介護職員初任者研修は、在宅介護、施設介護を問わず介護職として仕事を行う入り口として必須の研修と同時に、介護福祉士の資格を取得することを目指す事を目的とすることを前提にした研修と位置づけています。そして、介護職員初任者研修を含め、介護福祉士の資格を取得することを容易に目指す事が出来るように、国は介護職員の育成プランを示しています。
将来、介護福祉士の資格を取得することとなり介護福祉士となるもう一つの道すじである介護福祉士養成課程との間で知識などの差が生じ無いように、介護福祉士養成課程との整合性を持つカリキュラムと内容で介護職員初任者研修は行われる事になっています。
介護職員初任者研修のカリキュラムは、これまでの訪問介護員2級養成研修と同じ総研修時間は130時間と変わっておらず、受講者の負担が変わらないように配慮されていると同時に、介護福祉士養成課程との整合性を図ったり、実習を行わずに講義の中で演習を行いながら研修を進めて行く内容に変わっています。
国は、介護職員初任者研修で目指す11項目の到達目標を設定しています。
①基本的な介護を実践するために最低限必要な知識・技術を理解できる。
②介護の実践については、正しい知識とアセスメント結果に基づく適切な介護技術の適用が必要であることを理解できる。
③自立の助長と重度化防止・遅延化のために、介護を必要とする人の潜在能力を引き出し、活用・発揮させるという視点が大切であることを理解できる。
④利用者が出来るだけなじみのある環境で日常的な生活を送られるようにするために、利用者一人ひとりに対する生活状況の的確な把握が必要であることを理解できる。
⑤他者の生活観及び生活の営み方への共感、相手の立場に立って考えるという姿勢を持つことの大切さについて理解できる。
⑥自立支援に資するサービスを他職種と共同して総合的、計画的に提供できる能力を身につけることが、自らの将来の到達目標であることを理解できる。
⑦利用者本位のサービスを提供するため、チームアプローチの重要性とその一員として業務に従事する際の役割、責務等を理解できる。
⑧利用者、家族、他職種との円滑なコミュニケーションの取り方の基本を理解できる。
⑨的確な記録・記述の大切さを理解できる。
⑩人権擁護の視点、職業倫理の基本を理解できる。
⑪介護に関する社会保障の制度、施策、サービス利用の流れについての概要を理解できる。

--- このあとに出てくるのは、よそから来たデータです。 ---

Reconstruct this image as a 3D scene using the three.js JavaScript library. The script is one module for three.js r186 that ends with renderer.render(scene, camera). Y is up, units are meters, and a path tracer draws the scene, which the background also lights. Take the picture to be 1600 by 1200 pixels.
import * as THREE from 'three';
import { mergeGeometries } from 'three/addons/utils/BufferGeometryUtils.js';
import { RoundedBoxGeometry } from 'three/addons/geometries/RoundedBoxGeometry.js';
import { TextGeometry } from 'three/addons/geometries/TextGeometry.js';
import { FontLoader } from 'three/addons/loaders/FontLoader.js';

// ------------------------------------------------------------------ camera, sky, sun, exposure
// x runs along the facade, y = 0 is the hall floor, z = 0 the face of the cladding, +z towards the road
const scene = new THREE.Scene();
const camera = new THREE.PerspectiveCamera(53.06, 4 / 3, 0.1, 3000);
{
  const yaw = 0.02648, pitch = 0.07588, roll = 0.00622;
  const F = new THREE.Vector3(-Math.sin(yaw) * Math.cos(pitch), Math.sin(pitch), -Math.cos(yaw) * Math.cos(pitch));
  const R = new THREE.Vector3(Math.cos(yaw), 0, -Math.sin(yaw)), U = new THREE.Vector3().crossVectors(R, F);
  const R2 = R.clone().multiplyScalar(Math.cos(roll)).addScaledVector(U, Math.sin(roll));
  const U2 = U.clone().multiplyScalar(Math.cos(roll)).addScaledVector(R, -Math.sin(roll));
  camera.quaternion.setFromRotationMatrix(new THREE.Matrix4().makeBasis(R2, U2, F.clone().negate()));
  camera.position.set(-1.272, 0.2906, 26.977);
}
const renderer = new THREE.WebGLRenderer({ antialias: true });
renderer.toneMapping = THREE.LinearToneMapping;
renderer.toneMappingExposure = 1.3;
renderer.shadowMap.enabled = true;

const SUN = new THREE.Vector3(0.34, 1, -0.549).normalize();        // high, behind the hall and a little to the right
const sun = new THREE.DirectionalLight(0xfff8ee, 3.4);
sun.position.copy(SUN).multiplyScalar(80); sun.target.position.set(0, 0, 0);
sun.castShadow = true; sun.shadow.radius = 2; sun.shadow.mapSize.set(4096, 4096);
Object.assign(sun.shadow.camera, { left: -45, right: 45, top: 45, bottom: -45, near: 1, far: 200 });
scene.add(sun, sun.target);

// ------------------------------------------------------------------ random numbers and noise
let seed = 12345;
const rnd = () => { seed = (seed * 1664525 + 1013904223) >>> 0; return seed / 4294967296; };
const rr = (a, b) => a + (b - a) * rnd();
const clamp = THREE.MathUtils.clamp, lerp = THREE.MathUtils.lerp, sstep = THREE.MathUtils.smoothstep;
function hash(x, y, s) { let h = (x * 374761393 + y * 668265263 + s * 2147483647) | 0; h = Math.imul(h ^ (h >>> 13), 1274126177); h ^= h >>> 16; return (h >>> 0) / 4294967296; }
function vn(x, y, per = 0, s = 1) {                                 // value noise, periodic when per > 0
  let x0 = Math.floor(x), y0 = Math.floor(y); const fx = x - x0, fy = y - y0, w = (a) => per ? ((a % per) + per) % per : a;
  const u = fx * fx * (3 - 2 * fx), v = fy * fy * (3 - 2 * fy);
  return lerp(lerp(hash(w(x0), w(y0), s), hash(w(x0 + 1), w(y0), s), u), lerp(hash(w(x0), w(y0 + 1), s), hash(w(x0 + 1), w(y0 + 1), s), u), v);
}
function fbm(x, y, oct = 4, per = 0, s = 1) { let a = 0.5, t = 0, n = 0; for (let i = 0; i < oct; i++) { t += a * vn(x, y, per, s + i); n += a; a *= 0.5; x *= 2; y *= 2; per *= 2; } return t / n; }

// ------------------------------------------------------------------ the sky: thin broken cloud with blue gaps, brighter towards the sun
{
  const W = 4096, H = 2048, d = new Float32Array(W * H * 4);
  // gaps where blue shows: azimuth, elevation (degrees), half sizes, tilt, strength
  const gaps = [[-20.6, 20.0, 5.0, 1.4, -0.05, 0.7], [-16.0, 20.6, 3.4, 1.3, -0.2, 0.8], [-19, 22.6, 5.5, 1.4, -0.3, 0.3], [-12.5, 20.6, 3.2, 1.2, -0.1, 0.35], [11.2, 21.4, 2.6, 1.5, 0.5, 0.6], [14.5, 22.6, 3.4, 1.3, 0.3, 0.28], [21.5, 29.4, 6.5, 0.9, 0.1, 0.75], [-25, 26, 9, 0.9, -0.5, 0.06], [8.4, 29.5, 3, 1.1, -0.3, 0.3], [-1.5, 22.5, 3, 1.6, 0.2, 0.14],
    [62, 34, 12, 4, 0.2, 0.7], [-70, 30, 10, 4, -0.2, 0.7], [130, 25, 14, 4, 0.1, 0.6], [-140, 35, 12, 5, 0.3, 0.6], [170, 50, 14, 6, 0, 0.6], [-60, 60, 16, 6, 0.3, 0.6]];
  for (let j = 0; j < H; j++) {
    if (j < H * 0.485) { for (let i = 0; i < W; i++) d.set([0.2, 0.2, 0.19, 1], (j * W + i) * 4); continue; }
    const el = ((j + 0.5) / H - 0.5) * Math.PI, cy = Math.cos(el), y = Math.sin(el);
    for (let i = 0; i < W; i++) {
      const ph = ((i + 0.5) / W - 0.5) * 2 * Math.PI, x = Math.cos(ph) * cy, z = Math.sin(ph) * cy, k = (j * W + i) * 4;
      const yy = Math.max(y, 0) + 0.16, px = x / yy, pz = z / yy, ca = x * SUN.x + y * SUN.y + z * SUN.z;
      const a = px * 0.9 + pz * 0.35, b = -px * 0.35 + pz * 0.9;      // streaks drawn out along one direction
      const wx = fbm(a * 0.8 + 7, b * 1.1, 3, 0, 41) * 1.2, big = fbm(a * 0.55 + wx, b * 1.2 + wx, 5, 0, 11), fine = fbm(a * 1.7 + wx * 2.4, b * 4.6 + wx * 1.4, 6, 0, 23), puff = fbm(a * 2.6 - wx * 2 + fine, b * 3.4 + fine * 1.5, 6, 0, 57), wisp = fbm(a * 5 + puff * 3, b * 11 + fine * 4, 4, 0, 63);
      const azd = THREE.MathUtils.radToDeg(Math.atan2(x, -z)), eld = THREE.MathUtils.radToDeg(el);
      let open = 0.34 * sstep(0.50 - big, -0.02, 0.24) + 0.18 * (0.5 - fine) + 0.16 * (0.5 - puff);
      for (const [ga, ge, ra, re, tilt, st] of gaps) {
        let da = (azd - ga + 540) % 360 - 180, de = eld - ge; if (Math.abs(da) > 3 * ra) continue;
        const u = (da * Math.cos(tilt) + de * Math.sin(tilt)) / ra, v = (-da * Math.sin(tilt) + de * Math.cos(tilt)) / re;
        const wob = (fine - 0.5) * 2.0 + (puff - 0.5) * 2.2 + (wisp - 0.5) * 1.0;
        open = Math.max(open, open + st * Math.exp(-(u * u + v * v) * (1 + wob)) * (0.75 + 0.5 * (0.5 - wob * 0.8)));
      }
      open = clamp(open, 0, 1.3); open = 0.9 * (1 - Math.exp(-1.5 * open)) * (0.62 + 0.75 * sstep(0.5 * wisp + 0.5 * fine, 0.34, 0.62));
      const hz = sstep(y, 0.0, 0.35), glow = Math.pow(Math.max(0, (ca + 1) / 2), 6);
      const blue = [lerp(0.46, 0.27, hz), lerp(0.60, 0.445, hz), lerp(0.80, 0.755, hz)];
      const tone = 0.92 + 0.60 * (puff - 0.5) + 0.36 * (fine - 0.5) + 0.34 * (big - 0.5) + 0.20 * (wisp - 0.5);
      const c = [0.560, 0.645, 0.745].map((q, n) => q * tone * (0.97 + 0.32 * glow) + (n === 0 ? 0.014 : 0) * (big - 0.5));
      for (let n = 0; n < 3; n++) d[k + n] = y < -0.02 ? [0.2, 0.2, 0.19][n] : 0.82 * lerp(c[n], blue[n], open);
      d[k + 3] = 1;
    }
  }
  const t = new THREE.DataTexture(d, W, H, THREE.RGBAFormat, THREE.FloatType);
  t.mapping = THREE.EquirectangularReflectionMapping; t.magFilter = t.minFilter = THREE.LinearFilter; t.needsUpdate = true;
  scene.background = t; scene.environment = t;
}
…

盛りだくさんな目標となっていますが、介護職員初任者研修の内容と講義がこの目標に沿った懇切丁寧なものとなっており、受講者の良く染み込んで美味しいおでんのように味わいのある介護の仕事が出来るようになり、仕事をはじめてからも介護の仕事、情報、知識、技能を知る事の面白さが介護福祉士への道しるべになれば良いと思います。